Goal: Starting at the top of the records, output every line through the one that contains "PI = math.pi", keeping each exactly as it appears.

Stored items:
═══
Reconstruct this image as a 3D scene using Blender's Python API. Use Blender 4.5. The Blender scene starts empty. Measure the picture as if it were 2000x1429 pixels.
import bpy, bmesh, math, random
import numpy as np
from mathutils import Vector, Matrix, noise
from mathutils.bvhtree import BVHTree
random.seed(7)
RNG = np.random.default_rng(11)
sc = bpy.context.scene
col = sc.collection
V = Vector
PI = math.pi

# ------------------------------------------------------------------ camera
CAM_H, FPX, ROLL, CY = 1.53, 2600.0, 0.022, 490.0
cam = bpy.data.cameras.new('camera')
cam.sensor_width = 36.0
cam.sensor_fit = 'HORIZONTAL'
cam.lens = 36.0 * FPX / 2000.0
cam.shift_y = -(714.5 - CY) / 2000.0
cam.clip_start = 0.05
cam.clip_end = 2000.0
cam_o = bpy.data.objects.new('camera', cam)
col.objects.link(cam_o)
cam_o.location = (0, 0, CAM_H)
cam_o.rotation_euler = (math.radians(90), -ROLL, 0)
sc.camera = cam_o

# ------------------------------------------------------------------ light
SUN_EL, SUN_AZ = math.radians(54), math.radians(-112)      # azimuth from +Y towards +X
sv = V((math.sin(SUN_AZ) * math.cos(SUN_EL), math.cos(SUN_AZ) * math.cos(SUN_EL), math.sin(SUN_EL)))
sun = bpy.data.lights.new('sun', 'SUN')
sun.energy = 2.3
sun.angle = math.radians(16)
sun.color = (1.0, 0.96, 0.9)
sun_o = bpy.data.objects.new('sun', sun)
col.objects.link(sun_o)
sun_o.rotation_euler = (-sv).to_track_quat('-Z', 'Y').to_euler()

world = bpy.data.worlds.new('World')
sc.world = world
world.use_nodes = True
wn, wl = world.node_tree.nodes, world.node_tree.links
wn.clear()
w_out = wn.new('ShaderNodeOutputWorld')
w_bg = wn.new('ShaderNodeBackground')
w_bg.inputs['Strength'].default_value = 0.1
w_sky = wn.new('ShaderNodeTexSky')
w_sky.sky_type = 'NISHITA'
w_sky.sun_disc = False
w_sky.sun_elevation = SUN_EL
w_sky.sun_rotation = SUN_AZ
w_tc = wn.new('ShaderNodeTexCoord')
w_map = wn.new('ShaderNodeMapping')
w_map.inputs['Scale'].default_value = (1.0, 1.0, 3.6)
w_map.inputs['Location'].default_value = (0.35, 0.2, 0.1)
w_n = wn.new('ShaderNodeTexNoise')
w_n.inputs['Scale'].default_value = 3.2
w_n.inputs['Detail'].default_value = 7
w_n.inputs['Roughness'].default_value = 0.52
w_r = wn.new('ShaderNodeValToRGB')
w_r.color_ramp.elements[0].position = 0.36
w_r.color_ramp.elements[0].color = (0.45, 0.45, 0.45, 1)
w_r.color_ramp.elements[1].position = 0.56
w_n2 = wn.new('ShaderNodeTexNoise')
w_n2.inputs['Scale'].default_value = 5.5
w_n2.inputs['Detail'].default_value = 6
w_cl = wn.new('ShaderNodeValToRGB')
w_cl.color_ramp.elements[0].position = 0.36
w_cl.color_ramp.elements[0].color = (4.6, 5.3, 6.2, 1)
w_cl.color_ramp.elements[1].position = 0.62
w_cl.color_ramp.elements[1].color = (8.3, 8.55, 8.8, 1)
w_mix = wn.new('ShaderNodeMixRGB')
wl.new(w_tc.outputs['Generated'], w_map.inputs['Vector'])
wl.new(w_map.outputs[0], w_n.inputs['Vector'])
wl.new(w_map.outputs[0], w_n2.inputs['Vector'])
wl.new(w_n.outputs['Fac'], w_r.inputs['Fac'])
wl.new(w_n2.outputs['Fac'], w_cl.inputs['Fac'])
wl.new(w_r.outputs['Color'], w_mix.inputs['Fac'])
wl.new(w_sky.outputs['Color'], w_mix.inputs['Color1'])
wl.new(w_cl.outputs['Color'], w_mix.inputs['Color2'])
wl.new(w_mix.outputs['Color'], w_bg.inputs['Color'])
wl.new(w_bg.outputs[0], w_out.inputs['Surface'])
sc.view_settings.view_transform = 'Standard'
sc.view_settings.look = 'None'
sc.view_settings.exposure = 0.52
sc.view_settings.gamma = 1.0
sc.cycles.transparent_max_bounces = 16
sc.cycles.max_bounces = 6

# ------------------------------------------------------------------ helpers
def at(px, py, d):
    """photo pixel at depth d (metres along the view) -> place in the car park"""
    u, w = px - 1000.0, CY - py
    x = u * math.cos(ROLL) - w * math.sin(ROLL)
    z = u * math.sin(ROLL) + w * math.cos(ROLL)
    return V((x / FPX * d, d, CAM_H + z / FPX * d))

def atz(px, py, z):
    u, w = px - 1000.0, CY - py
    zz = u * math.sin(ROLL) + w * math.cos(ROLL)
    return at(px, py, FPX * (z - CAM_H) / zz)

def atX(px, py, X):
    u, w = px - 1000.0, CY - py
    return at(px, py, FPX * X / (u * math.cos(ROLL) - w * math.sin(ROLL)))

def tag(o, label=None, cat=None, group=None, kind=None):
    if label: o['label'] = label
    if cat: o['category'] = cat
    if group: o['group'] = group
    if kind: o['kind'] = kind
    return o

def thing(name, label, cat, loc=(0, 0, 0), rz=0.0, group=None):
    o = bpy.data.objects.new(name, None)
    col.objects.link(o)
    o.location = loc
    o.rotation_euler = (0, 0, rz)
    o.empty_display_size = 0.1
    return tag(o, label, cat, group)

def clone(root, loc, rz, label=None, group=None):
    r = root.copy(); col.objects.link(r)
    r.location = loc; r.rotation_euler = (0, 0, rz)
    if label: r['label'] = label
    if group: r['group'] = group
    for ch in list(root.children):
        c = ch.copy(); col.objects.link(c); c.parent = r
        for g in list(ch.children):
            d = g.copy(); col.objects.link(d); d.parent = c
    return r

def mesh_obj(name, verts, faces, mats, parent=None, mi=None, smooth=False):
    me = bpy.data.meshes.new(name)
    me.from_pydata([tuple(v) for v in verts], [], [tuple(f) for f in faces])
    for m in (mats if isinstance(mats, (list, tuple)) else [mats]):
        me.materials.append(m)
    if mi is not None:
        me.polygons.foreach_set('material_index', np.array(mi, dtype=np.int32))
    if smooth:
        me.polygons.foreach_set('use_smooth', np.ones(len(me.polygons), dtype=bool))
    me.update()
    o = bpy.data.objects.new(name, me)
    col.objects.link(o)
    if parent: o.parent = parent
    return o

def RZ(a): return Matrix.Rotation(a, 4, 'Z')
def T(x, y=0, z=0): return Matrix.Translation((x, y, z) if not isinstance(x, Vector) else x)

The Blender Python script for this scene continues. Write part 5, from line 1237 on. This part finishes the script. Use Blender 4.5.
═══
Result of this exercise:
Reconstruct this image as a 3D scene using Blender's Python API. Use Blender 4.5. The Blender scene starts empty. Measure the picture as if it were 2000x1429 pixels.
import bpy, bmesh, math, random
import numpy as np
from mathutils import Vector, Matrix, noise
from mathutils.bvhtree import BVHTree
random.seed(7)
RNG = np.random.default_rng(11)
sc = bpy.context.scene
col = sc.collection
V = Vector
PI = math.pi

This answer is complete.